Reading is fundamental. Yet somewhere on the path from all-nighters in college to here, most of us lost the drive, time or impetus to read with the intensity, purpose or sheer volume we did when we were in school.

As leaders, though, we are required to use our brains to solve problems, remain innovative and inspire creativity. Books provide a great counter-balance to experience when developing and maintaining that muscle.

Here are a few reasons and ways to bring reading back into the daily routine.

Services

Certain industries: finance, politics, media, require leaders to read daily just to maintain a basic level of functioning. However, many of us can get away with not reading anything with any regularity.

Thus, for those of us without the underlying requirement, we can take a page from our colleagues in these fields to bring the reading habit back.

First, consider finance. The Wall Street Journal and Financial Times have remained relevant despite being newspapers because of their timeliness, and the high quality and varied information they provide their specific audience. They are also produced and updated daily and available in a number of formats, which makes them easy to obtain and digest.

While neither publication may be as relevant to us, we can follow this model by subscribing to a more topical periodical on a platform we will use. For example, MultiBriefs provides topical, exclusive content in a variety of industries; HBR provides several leadership newsletters; and there is a podcast for everyone. Subscribing to these services is the first step in getting relevant content into our hands.

Once we have that content flowing to us, it makes it easier to incorporate into the slower spots of our day, like waiting for a call to start, sitting in the airport or standing in line for coffee.

Content

The next thing to do is recognize the different ways we process content and the differences in content we want to process. A heady analysis of performance metrics might be something to save until we have quiet, not something to skim while grabbing a skinny latte.
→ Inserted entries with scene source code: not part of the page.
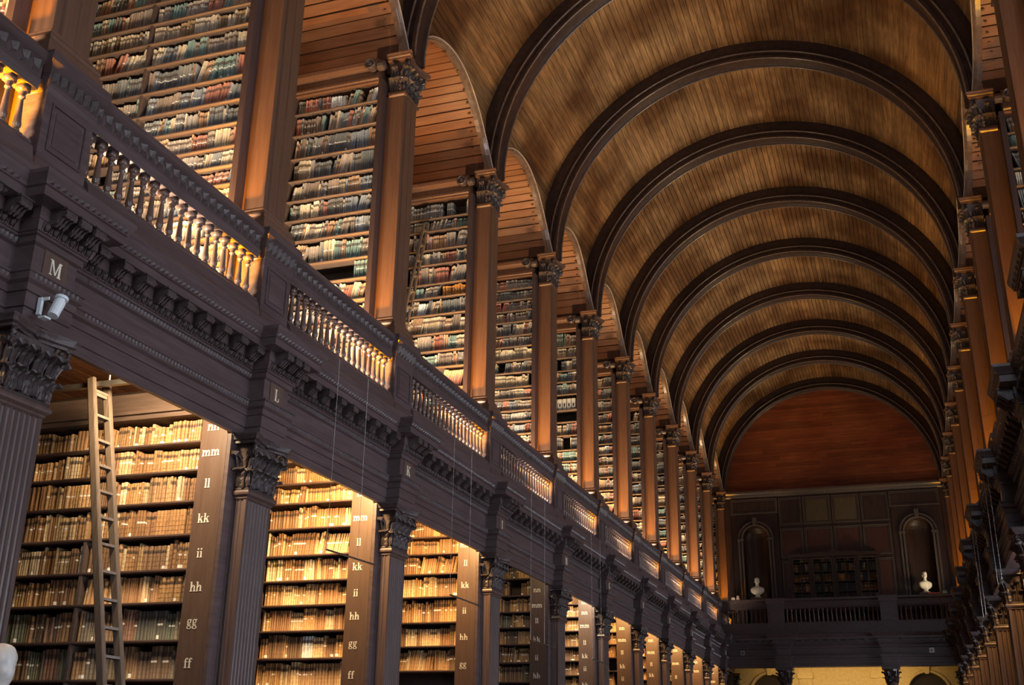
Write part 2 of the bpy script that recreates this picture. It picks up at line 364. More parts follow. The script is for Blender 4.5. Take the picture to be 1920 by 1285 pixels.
# gallery floors / alcove ceilings
for s, nm in ((-1, 1), (1, 2)):
    mb = MB(s); mb.box(4.72, 8.5, -12, 44.4, 6.18, ZF)
    g = tag(put('floor', mb, M_CASE), kind='structure')
    mb = MB(s)
    for j in range(22):
        mb.cur = (j * .61) % 1; x = 4.75 + j * .17
        mb.box(x, x + .155, -12, 44.4, 6.155, 6.18)
    tag(put('ceiling_board', mb, M_XP, g), kind='stuff')

# ------------------------------------------------------------------ main vault
RV, ZC, RI = 5.15, 13.15, 4.62
def ra(k): return (YK[k + 1] - YK[k]) / 2 - .26
RBB = 1.60
unit = MB(); 
unit.loft([[(-.0665, 0, -.012), (-.060, 0, -.02), (.060, 0, -.02), (.0665, 0, -.012), (.0665, 0, .02), (-.0665, 0, .02)],
           [(-.0665, 1, -.012), (-.060, 1, -.02), (.060, 1, -.02), (.0665, 1, -.012), (.0665, 1, .02), (-.0665, 1, .02)]])
PLANK = unit.mesh('plank', M_VAULT)
unit = MB(); 
unit.loft([[(0, -.078, .0), (0, -.07, -.02), (0, .07, -.02), (0, .078, .0), (0, .078, .02), (0, -.078, .02)],
           [(1, -.078, .0), (1, -.07, -.02), (1, .07, -.02), (1, .078, .0), (1, .078, .02), (1, -.078, .02)]])
XPLANK = unit.mesh('plank', M_XP)
NP = 116
ceil_shell = MB()
for k in range(-2, 11):
    y0, y1 = YK[k] + .1, YK[k + 1] - .1; ym = (y0 + y1) / 2; rc = RBB; aa = ra(k)
    mbs = MB(); segs = []
    for i in range(NP):
        th = PI * (i + .5) / NP; z = RV * math.sin(th)
        if z < rc:
            hf = aa * math.sqrt(1 - (z / rc) ** 2); ps = [(y0, ym - hf), (ym + hf, y1)]
        else: ps = [(y0, y1)]
        for a, b in ps:
            if b - a > .04: segs.append((th, a, b))
    for th, a, b in segs:      # backing
        c_, s_ = math.cos(th), math.sin(th); t = PI / NP / 2 * 1.05
        q = [((RV + .03) * math.cos(th + d), (RV + .03) * math.sin(th + d) + ZC) for d in (-t, t)]
        mbs.add([(q[0][0], a, q[0][1]), (q[1][0], a, q[1][1]), (q[1][0], b, q[1][1]), (q[0][0], b, q[0][1])], [(0, 1, 2, 3)])
    ce = tag(put('ceiling', mbs, M_BACK), kind='structure')
    if 2 <= k <= 4:
        for n, (th, a, b) in enumerate(segs):
            o = link('plank', PLANK, ce, (RV * math.cos(th), a, ZC + RV * math.sin(th)))
            o.scale = (1, b - a, 1); o.rotation_euler = (0, PI / 2 - th, 0)
    else:
        mp = MB()
        for n, (th, a, b) in enumerate(segs):
            mp.cur = RND.random() * .98 + .01; t = .0665 / RV
            pr_ = []
            for d, r in ((-t, RV + .008), (-t * .9, RV - .02), (t * .9, RV - .02), (t, RV + .008)):
                pr_.append((r * math.cos(th + d), ZC + r * math.sin(th + d)))
            mp.py(pr_, a, b)
        tag(put('plank', mp, M_VAULT, ce), kind='stuff')

# ribs
def rib_mesh():
    mb = MB(); prof = [(5.22, -.16), (4.86, -.16), (4.84, -.2), (4.78, -.21), (4.76, -.17), (4.70, -.17), (4.68, -.215), (4.63, -.215), (4.62, -.16),
                       (4.66, -.13), (4.66, .13), (4.62, .16), (4.63, .215), (4.68, .215), (4.70, .17), (4.76, .17), (4.78, .21), (4.84, .2), (4.86, .16), (5.22, .16)]
    loops = []
    for i in range(73):
        th = PI * i / 72
        loops.append([(r * math.cos(th), y, r * math.sin(th)) for r, y in prof])
    mb.loft(loops); return mb.mesh('rib_body', M_RIB)
def rib_bead():
    mb = MB()
    for y in (-.2, .2):
        for r in (4.615, 4.80):
            loops = []
            for i in range(73):
                th = PI * i / 72; rr = .022
                loops.append([((r + rr * math.cos(a)) * math.cos(th), y * (1 if r < 4.7 else 1.03) + rr * math.sin(a), (r + rr * math.cos(a)) * math.sin(th)) for a in (0, PI / 3, 2 * PI / 3, PI, 4 * PI / 3, 5 * PI / 3)])
            mb.loft(loops)
    return mb.mesh('bead_moulding', M_RIM, True)
RIB, BEAD = rib_mesh(), rib_bead()
for k in range(-2, 12):
    n = 11 - k
    lab = 'dark moulded ceiling rib against the far end wall' if n == 0 else 'dark moulded ceiling rib, %s before the far end wall' % ordn(n)
    r = thing('vault_rib', (0, YK[k], ZC), lab, 'arch', 'ribs across the barrel vault')
    link('rib_body', RIB, r, (0, YK[k], ZC)); link('bead_moulding', BEAD, r, (0, YK[k], ZC))

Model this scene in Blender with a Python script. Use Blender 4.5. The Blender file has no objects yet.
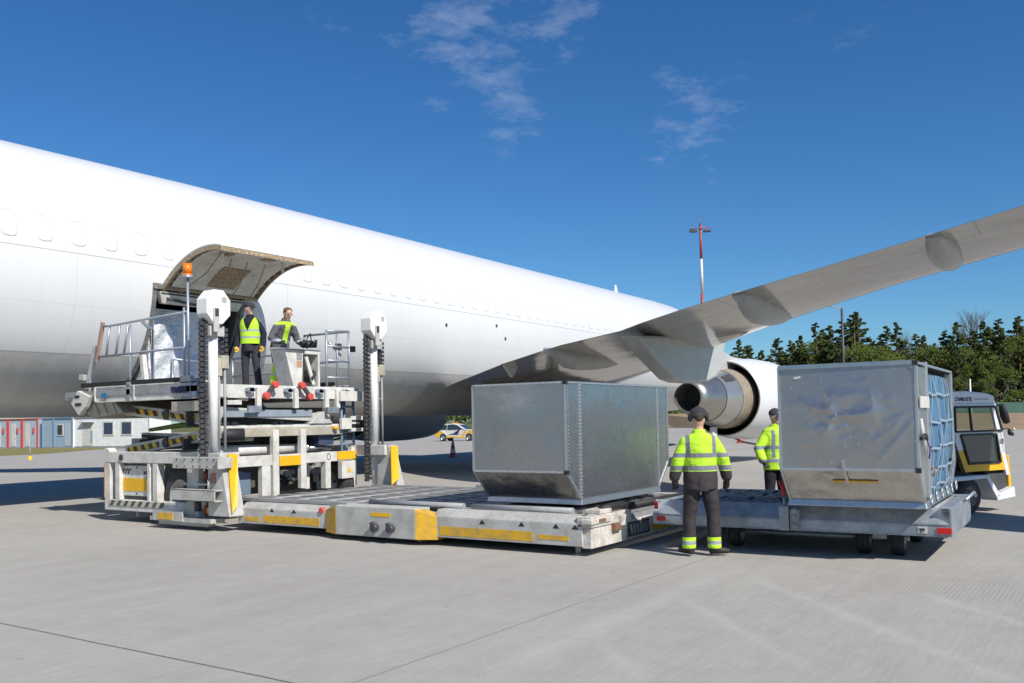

Thus, the next step is to take a new look at the times in our day when we are best set up to mentally process thought pieces, more intricate analyses or, in general, deeper reads. Our gut reaction might be, well, never. But that is not true.

As leaders we all know our daily cycles, simply acknowledging that in the morning over a cup of coffee or in the evening with a glass of bourbon is that good time for us is critical for taking the step to recapturing that time for reading.

Similarly, we should all know by know whether we are the type of leader that has to dive right in (read a book every day starting now) or slowly add a habit (let’s start with one New Yorker article per week). Play to that strength and start incorporating deeper reads into the appropriate time of day.

The bottom line is, as the folks at Farnam Street say, “finding time to read boils down to choices about how you allocate your time. And allocating your time is how successful people increase productivity.”